As a thought experiment, imagine an average person on an average golf course using a pool cue and a tennis racquet to herd a golf ball around 18 holes. Would he be able to approach or even better par?
By average I’m not thinking of a pool shark or a tennis pro. I do know from my various nefarious experiments that you can send a golf ball almost out of sight with a tennis racquet but is a pool cue going to be more accurate than a putter at distances of yards?
On the approach to the hole the racquet would certainly be more accurate than a 9 iron at least in the hands of all but a pro golfer and even they would probably do better with one.
I realize even thinking about such a thing is like taking a dump on St. Andrews grave for keen golfers but would anyone want to take a bet either way?
If you could toss the golf ball up and swat it with the raquet – like serving in tennis – you could probably do a decent job. Nowhere near par – no 100 yard drives – but you could do a completely serviceable and fun job of it and have a nice day on the links.
Pool cue? I don’t see how that would work at all. Give the ball a shot, it’ll roll/bounce/jitterbug two or five yards. It’d take a full day for just one or two holes.
I was once at a defense contractor get-together where they used your thought experiment as an ice=breaker. It was only on the putting greens, but you had to use a different implement for each hole. This included a pool cue. I don’t recall if we had a tennis racquet. Other things were a sledgehammer and a shovel. It was kinda like the round Kevin Costner played in Tin Cup.
Yes, I thought it went without saying that you would use the cue on the greens.

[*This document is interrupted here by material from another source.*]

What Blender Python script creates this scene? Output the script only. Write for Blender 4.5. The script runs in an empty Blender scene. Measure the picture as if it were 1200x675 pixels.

A problem with the cue and golf ball might be the fact that with a standard putter the ball is encountering a flat surface whereas with a cue you have a small rounded surface against a smaller radius ball than that of a pool ball. The question then becomes would any decrease in directional control w/cue be balanced by the better aiming ability with line of sight vision rather than the iffy judgement inherent in using a putter while at standing height above the line from ball to cup?
I would expect the normal advantage one might expect from using the pool cue to aim would be outweighed by the difficulty of actually using one accurately on the ground. Probably, you could be marginally better at short putts, but I doubt there’s much advantage at longer distances (and probably distance control would be more difficult).
Anyone who thinks they can use a tennis racquet to outdrive a golf club is welcome to try. I don’t think you’ll be within a factor of three. :dubious:
Judging by what I remember from hitting a couple of golf balls with a racquet many years ago 100yds would be a very low estimate. When I did this I know I could throw a baseball a shade over 100yds and the golf balls looked quite a bit farther than that. You’re probably right about the long putts though. I guess the only thing for it is to show up at my local country club with a pool cue and tennis racquet and see if they throw me out.
As an aside, there was an old Bugs Bunny cartoon where he’s playing golf. He uses a putter on the green, but he doesn’t use it in the conventional way: He lies down on the ground and uses it like a pool cue, striking with the handle end. Might that possibly even be legal in standard golf, under the Air Bud rule that nothing actually prohibits it?
Added rules apply to putts, as per Rule 16. Among them, you cannot straddle the putt (no croquet-style putting), nor can you be touching the line of the putt (or the extension of that line behind the ball).
Sam Snead, when older, used to comply with the rules while still trying to use something akin to a croquet-style. He would stand facing the hole with his feet to one side of the ball. Then he would swing a long putter pendulum-style, leaning ever-so-slightly to his right so that he was looking more-or-less down the line of the putt. It helped him avoid bending over, as I recall.
Wish I saw this thread earlier - FWIW - a bunch of us teen-aged tennis brats went onto a 375-yard hole and smacked a bunch of golf balls to within 30 to 50 yards of the hole.* A possible factor, along with being leeward, is that myself and a couple others, a few years later, were able to clock in tennis serves upwards of 119 m.p.h.
Beware: if you’re actually silly enough to try this…you are striking a much, much harder object (and smaller, too) making it far easier and quicker to break strings.
Not ready to challenge Maurice Allen yet, maybe.:o
I find that very very hard to believe. Your reported tennis racquet distances would equal the longest drivers in the PGA. Their swing speeds are about 113 mph.
Swing speed != exit speed of the ball. Comparing the amount of impetus a tennis racquet can impart to a golf ball to that which it can impart to a tennis ball might be difficult.
I do tend to doubt the claims of the poster, but that’s because of my own results from whacking golf balls with tennis racquets.
I realize that, the difference in elasticity would make it more complicated. However the length of a golf club is going to give it a big advantage over a tennis racquet.